I’m old enough to remember a time when dropping the words “for the twenty-first century” was planning changes as part of a long-term vision into the future; being prepared, ahead of time, for future requirements we could then barely imagine.

Using the phrase “for the twenty-first century”, now that a quarter of it is nearly out already, is an indictment, it’s a turn of phrase that says that our “judicial eco-system” is nearly three generations behind time.

That’s stunning.

The Chamber of Advocates says something else: “It is this context that drives the view of the Chamber of Advocates that there should be a serious and committed effort by all those involved, to commence without delay discussions to draw up a thought-through plan to reform the sector.”

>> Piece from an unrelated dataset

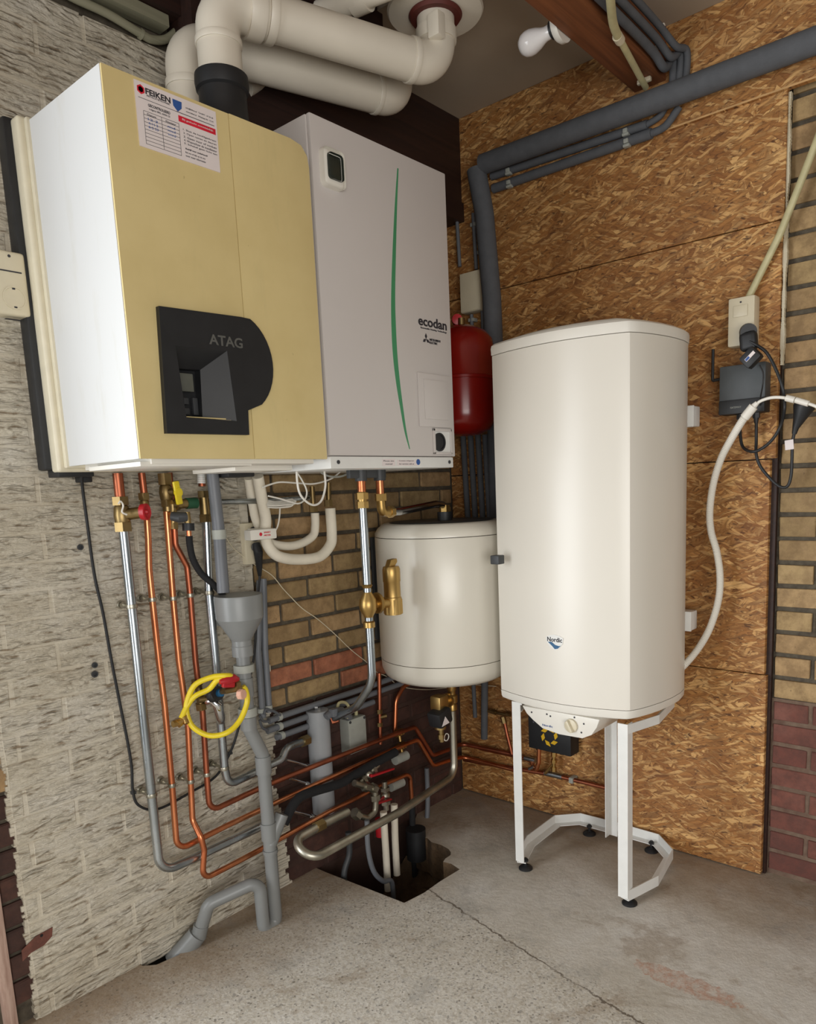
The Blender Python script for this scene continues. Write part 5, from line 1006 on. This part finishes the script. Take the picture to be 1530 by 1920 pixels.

Now this too is stunning. With all the talk about this being a reforming government and with all the ministerial pledges that the justice system is on the cusp of transformation, the Chamber of Advocates, one of the two or three most obvious stakeholders that the government would need to first talk to before thinking of making changes to the justice system, is saying that the discussion hasn’t even started.

The Chamber of Advocates is marvellously careful with words. But why did they use a statement to react to the prime minister’s remarks about how unhappy he is with the length of prison sentences being handed down, to remind the prime minister that his government hasn’t started talking with them about a reform outstanding at least for a quarter of a century?

Because what they’re really telling the prime minister in words they would not choose is: ‘Before you start calling out judges and magistrates for not quite doing their job the way you’d wish them to, Mr Prime Minister, get busy doing your own job which you’ve been neglecting and which has been causing more harm to the justice system than any single court decision you, though it is not your place to do so, might want to publicly complain about.’

Or better, ‘Shut up and do your job’.